AI Threatens a Quarter of Music Creators’ Income: UNESCO Raises the Alarm

The global creative economy stands at a crossroads. A new 2026 UNESCO report, Re|Shaping Policies for Creativity, paints a stark picture: generative AI could cut global earnings of music creators by 24% and audiovisual specialists by 21% by 2028. The culprit? A surge of synthetic content flooding digital markets, intensifying competition for audience attention and royalties. Digital revenue for creators has grown—from 17% in 2018 to 35% today—but this growth comes with volatility. Rights violations are on the rise, algorithms increasingly bury independent artists, and generative AI accelerates this trend, directly encroaching on the income of human creators. UNESCO highlights a striking global imbalance.
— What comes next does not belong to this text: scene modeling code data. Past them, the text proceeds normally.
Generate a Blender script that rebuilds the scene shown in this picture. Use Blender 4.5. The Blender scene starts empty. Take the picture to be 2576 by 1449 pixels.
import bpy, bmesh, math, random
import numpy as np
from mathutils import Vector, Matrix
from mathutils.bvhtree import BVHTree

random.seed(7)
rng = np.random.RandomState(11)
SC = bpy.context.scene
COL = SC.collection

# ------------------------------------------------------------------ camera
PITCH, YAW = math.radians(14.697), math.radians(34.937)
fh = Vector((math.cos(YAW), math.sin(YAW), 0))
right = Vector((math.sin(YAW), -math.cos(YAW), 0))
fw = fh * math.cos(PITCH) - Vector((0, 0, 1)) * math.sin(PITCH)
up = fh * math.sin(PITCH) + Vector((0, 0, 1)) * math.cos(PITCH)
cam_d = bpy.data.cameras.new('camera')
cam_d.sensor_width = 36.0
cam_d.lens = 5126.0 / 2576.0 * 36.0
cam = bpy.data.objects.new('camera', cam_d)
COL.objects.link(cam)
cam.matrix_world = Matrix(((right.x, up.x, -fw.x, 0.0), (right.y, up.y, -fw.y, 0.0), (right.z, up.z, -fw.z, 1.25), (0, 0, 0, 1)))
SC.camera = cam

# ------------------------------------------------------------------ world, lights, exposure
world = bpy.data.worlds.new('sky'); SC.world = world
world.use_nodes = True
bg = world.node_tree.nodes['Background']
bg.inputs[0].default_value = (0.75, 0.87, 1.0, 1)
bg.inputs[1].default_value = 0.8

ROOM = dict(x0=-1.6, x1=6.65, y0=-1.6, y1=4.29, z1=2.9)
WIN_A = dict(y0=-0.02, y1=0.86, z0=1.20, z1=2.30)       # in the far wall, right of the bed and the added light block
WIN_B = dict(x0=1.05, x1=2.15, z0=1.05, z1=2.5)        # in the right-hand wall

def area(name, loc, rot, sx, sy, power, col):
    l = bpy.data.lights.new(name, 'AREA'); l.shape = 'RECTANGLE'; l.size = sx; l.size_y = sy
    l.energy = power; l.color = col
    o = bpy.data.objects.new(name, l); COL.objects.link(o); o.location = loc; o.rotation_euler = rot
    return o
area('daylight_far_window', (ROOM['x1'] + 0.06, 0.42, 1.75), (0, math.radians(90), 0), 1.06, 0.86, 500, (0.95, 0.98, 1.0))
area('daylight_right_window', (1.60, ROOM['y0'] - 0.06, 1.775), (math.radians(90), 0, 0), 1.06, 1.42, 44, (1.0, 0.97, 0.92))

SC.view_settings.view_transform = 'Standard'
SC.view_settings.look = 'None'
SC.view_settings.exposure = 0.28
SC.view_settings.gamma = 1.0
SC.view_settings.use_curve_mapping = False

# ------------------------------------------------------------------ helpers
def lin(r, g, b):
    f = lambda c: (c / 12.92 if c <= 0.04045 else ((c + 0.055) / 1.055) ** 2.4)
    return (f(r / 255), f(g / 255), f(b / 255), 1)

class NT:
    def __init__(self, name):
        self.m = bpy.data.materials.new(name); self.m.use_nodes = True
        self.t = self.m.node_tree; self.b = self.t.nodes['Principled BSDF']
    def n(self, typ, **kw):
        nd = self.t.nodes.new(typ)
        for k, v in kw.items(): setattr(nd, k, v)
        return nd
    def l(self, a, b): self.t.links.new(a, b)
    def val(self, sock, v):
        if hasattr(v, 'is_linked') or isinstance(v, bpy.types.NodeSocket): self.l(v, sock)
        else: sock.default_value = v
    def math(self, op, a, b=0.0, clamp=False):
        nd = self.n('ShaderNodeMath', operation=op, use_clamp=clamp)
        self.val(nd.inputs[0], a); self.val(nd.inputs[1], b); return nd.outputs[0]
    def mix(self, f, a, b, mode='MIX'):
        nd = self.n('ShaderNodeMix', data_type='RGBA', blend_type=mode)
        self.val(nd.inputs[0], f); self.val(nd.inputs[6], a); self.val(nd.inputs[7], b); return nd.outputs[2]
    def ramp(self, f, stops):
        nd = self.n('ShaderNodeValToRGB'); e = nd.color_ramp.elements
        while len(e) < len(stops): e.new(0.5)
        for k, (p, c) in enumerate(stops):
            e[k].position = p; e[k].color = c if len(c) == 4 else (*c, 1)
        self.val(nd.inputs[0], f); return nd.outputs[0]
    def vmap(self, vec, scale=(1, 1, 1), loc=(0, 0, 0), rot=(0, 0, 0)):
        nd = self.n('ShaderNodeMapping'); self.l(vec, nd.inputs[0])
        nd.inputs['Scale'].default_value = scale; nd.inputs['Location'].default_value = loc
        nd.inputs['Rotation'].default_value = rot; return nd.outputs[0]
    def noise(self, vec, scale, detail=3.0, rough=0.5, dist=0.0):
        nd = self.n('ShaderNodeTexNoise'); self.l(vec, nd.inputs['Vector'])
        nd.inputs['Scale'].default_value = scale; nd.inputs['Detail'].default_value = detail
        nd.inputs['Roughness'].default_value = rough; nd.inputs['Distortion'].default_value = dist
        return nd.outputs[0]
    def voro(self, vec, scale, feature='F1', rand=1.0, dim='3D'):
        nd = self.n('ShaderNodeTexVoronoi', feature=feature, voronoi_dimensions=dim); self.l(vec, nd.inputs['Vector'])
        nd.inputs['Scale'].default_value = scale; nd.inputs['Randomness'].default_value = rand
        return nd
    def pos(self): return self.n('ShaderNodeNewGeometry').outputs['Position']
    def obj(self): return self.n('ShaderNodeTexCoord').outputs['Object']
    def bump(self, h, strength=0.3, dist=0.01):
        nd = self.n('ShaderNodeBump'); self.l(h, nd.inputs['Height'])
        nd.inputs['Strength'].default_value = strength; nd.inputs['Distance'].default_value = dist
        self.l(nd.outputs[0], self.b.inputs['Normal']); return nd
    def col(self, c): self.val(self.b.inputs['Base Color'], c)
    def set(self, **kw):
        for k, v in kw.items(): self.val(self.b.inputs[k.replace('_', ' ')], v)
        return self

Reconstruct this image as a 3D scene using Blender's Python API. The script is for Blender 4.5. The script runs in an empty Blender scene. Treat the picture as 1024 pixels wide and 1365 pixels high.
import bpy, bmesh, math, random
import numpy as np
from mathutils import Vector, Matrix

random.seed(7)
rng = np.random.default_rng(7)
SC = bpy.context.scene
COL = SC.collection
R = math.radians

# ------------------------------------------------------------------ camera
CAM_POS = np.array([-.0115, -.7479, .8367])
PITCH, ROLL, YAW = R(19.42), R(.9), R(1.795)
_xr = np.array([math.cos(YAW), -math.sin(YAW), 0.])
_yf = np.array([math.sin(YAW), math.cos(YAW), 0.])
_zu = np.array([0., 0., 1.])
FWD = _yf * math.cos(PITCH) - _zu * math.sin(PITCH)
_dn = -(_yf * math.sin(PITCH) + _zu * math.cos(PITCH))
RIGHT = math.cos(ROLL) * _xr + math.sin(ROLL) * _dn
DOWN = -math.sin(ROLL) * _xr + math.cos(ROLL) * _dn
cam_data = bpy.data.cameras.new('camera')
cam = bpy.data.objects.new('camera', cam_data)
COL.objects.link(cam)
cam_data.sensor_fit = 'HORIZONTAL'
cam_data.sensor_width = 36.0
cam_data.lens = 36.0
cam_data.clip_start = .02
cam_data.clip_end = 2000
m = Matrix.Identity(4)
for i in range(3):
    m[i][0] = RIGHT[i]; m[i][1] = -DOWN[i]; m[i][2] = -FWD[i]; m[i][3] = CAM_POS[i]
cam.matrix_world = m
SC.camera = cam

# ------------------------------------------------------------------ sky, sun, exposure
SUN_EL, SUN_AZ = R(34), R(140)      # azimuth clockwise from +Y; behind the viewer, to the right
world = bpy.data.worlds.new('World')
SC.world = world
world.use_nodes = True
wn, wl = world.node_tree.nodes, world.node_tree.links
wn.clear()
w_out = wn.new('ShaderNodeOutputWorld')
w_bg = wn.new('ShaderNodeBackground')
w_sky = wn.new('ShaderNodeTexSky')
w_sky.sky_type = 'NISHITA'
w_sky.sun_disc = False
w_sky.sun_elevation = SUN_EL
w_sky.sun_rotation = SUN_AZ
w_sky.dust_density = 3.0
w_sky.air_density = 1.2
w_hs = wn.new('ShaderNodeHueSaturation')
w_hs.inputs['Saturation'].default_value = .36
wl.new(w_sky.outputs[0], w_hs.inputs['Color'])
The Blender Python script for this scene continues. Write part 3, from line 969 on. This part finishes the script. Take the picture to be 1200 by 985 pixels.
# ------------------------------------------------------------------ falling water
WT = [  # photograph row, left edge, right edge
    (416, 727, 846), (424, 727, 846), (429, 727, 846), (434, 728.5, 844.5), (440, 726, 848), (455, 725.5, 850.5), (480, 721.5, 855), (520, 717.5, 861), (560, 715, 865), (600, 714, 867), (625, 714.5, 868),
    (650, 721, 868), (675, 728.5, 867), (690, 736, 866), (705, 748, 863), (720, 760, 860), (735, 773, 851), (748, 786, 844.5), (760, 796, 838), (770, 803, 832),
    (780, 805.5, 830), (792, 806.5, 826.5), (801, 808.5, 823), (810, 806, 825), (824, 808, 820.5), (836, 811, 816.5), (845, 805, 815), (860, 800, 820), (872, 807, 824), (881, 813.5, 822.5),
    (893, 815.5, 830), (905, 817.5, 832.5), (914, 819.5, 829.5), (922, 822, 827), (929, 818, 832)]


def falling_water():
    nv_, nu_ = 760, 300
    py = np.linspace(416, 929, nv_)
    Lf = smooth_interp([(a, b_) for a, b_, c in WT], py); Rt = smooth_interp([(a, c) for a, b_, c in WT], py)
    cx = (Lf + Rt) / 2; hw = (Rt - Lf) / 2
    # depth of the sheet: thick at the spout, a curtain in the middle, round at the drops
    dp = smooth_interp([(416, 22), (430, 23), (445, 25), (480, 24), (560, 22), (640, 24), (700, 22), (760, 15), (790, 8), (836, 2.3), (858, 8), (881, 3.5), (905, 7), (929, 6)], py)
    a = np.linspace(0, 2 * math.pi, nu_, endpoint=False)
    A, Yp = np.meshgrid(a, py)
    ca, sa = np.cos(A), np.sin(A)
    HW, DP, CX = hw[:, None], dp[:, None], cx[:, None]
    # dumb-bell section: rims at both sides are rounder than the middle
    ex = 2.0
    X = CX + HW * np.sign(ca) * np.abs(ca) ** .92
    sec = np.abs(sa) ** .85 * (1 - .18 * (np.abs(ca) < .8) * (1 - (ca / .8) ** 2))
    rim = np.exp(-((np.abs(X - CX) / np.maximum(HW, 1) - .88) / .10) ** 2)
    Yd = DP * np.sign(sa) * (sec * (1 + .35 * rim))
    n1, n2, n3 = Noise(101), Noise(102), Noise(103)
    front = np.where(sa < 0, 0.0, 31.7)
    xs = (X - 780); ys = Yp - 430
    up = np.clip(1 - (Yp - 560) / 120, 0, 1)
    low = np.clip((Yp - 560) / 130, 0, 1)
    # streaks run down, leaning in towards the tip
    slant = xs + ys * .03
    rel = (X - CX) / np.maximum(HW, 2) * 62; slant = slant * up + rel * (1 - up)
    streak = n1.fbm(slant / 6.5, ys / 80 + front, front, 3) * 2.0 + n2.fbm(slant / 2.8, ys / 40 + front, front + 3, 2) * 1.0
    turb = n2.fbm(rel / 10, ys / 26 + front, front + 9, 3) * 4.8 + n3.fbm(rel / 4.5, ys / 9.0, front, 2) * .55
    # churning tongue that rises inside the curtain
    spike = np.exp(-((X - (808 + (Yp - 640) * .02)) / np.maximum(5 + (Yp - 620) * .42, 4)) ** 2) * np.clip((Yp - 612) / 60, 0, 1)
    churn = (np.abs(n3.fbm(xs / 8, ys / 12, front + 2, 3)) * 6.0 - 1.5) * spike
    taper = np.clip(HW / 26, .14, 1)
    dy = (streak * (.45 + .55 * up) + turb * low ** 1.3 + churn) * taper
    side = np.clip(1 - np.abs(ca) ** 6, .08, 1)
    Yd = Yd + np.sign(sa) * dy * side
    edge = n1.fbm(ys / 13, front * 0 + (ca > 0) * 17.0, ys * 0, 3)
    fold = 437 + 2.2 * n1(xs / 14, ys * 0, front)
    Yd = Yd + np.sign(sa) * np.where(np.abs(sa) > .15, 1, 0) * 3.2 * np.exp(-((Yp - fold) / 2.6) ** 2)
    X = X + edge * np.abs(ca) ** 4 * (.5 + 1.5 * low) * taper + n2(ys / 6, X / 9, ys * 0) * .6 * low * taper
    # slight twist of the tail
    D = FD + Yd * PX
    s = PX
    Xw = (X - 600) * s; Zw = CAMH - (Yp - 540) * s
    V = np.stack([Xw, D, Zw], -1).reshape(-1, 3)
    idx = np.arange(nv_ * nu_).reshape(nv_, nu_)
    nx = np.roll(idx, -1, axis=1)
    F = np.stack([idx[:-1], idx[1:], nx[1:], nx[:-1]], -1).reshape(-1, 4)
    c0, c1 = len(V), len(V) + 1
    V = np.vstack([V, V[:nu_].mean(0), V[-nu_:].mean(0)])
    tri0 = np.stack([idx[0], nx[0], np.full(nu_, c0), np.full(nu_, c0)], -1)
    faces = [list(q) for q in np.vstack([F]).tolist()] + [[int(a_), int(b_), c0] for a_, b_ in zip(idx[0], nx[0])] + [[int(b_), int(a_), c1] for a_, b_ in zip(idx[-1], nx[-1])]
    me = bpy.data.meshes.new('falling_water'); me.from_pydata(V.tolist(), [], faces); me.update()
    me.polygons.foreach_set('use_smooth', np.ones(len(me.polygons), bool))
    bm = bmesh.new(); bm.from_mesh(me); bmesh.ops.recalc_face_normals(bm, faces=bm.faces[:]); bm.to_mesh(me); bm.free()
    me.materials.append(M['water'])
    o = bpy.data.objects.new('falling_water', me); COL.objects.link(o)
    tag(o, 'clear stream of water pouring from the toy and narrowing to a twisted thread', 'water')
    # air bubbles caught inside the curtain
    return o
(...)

Only 28% of the population in developing nations possess basic digital skills, compared to 67% in developed regions. This digital divide, combined with the power of streaming giants and uneven access to tools and markets, disproportionately affects creators in the Global South. Khaled El-Enany, UNESCO Director-General, called this a critical juncture: the creative economy needs urgent interventions. Without stronger legal protections, regulatory updates, and targeted investments—cultural spending in most countries remains below 0.6% of GDP—many cultural workers risk marginalization. The 267-page report aggregates over 8,100 policy measures, forming a roadmap for governments to prioritize culture strategically. The goals are clear: safeguard livelihoods, close digital gaps, mitigate intellectual property risks, and ensure creativity remains a driver of social cohesion, economic growth, and cultural diversity rather than a casualty of technological acceleration. For music creators, the stakes are high. If projections hold, nearly a quarter of earnings could vanish within the decade. Governments, platforms, and the industry must act in concert to adapt regulations faster than the technology reshapes the market. In this context, transparency, equitable revenue sharing, and strategic policy decisions are no longer optional—they are survival tools for the human creative workforce. At OW, we stand for absolute fairness and transparency. The persistence of outdated practices in royalty distribution must end. Technology should empower creators, not undermine them. AI can be a tool for growth—but only if it works in the interest of real authors, their audiences, and label representatives.